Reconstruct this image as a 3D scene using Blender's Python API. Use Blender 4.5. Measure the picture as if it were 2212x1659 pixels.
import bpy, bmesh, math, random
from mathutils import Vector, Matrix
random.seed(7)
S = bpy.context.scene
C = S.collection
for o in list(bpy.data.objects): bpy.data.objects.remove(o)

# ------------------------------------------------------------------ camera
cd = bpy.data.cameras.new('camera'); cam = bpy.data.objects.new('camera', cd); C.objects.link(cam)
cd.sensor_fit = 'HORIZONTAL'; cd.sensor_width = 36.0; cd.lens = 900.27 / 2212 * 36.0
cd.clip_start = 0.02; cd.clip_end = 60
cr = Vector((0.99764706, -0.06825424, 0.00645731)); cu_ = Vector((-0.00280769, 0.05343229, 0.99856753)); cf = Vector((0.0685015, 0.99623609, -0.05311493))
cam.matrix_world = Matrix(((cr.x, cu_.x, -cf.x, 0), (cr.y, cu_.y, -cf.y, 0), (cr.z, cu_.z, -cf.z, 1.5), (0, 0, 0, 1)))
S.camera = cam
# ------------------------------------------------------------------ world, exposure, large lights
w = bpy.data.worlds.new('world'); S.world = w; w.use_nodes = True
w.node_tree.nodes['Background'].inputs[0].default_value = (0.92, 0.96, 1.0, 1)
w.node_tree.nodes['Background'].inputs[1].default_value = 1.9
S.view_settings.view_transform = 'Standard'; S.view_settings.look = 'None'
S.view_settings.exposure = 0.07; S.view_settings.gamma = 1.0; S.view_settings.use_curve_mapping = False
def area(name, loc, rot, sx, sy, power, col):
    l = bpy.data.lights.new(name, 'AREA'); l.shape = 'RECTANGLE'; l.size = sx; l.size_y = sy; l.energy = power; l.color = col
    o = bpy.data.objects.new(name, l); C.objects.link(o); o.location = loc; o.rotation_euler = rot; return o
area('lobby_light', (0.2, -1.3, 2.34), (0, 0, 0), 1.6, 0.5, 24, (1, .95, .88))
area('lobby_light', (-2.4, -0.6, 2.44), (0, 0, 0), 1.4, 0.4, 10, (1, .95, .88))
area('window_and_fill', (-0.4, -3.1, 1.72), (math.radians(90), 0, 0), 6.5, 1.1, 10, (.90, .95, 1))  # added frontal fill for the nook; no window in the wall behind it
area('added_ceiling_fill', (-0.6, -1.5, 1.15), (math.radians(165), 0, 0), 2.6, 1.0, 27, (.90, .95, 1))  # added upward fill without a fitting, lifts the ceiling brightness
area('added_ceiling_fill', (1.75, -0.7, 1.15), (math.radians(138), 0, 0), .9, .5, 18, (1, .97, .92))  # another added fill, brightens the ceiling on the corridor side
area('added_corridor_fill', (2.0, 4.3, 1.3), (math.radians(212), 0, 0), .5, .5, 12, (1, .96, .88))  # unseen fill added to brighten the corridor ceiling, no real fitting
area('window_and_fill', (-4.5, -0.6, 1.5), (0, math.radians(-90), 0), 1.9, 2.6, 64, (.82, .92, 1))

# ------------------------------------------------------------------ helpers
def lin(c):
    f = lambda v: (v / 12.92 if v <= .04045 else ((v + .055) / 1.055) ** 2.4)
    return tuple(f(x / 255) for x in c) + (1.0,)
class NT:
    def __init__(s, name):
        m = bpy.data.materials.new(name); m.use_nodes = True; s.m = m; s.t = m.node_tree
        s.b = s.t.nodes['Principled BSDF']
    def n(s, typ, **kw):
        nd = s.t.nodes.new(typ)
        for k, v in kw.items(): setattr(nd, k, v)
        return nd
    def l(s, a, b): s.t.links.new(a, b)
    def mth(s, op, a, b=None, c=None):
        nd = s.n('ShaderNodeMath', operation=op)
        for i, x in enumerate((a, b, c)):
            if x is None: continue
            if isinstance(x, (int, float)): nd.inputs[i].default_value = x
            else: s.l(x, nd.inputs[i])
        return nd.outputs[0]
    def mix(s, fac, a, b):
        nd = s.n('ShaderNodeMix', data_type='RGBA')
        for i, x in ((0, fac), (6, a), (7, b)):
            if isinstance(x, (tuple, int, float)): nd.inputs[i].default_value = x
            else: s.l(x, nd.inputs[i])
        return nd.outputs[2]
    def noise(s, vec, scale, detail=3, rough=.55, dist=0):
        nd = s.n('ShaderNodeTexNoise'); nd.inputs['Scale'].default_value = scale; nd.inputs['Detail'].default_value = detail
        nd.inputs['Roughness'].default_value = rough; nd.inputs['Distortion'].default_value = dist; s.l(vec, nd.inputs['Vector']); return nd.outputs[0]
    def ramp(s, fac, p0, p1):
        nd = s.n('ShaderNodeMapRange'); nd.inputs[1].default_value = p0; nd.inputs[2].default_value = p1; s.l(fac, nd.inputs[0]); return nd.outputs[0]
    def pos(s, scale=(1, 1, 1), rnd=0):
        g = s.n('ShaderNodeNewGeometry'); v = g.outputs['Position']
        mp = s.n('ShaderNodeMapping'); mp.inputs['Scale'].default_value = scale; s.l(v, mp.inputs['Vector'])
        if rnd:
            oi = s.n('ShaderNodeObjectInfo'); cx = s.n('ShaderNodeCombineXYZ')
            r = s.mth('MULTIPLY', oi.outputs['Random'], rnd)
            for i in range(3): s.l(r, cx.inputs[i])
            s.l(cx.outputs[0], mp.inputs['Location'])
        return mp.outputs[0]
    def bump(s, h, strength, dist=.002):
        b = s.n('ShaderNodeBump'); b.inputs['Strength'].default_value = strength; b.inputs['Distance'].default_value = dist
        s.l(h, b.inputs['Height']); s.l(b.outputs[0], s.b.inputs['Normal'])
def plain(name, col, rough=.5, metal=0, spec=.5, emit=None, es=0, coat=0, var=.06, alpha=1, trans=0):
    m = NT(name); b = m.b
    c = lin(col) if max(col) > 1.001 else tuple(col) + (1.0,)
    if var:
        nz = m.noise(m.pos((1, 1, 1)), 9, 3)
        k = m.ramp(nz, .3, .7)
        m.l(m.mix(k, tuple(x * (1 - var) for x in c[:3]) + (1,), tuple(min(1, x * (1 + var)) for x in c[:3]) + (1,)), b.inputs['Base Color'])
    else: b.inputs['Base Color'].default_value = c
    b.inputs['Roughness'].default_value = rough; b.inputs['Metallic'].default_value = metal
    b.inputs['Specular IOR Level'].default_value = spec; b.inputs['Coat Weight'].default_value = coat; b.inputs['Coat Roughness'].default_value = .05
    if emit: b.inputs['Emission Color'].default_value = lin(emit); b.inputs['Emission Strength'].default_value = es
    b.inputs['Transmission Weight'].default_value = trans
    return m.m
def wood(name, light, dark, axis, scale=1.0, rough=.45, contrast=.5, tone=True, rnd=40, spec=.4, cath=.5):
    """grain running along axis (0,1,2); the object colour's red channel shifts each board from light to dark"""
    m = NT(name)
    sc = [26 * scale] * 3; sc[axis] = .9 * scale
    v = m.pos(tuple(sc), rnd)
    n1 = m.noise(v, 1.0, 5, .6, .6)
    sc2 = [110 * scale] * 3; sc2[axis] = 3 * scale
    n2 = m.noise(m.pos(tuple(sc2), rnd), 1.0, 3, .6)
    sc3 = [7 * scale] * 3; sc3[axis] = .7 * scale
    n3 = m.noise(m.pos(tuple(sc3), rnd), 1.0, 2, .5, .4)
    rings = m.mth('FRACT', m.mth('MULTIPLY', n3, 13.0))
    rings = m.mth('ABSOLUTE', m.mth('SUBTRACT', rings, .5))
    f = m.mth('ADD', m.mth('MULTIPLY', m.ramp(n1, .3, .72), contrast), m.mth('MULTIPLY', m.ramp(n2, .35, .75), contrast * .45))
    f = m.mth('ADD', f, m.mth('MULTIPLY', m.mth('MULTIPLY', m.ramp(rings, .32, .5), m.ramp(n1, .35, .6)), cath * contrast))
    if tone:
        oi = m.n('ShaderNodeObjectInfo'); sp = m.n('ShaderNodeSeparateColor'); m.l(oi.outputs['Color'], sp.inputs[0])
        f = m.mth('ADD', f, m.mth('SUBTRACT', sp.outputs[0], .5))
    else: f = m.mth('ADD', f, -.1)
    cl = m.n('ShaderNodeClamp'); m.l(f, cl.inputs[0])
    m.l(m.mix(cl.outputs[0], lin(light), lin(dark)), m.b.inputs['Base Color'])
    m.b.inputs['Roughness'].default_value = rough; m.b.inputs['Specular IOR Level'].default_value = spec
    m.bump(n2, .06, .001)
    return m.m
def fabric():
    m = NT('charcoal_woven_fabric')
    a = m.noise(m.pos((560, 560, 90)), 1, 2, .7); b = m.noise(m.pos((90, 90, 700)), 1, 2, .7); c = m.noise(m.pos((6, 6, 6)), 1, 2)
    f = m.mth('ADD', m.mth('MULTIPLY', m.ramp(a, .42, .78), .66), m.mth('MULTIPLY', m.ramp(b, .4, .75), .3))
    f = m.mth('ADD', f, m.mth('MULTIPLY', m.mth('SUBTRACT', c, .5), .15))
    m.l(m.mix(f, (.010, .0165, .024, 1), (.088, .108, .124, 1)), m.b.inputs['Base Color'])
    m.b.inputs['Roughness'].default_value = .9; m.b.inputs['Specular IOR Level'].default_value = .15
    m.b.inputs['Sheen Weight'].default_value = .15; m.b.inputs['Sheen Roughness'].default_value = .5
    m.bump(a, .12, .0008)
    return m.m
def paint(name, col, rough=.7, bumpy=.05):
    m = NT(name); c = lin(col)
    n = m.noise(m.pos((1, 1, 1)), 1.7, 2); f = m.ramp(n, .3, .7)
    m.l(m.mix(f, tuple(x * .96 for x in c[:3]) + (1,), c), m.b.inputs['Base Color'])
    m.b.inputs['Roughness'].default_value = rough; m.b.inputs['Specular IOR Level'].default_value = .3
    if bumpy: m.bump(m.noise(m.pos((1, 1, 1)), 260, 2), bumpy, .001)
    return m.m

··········

◆ **WRITTEN INSTRUCTION**
Print from the first line through the line that contains "for o in list(bpy.data.objects): bpy.data.objects.remove(o)", please, including both, and leave out every line outside that stretch.

◆ **TASK RESULT**
Reconstruct this image as a 3D scene using Blender's Python API. Use Blender 4.5. Measure the picture as if it were 2212x1659 pixels.
import bpy, bmesh, math, random
from mathutils import Vector, Matrix
random.seed(7)
S = bpy.context.scene
C = S.collection
for o in list(bpy.data.objects): bpy.data.objects.remove(o)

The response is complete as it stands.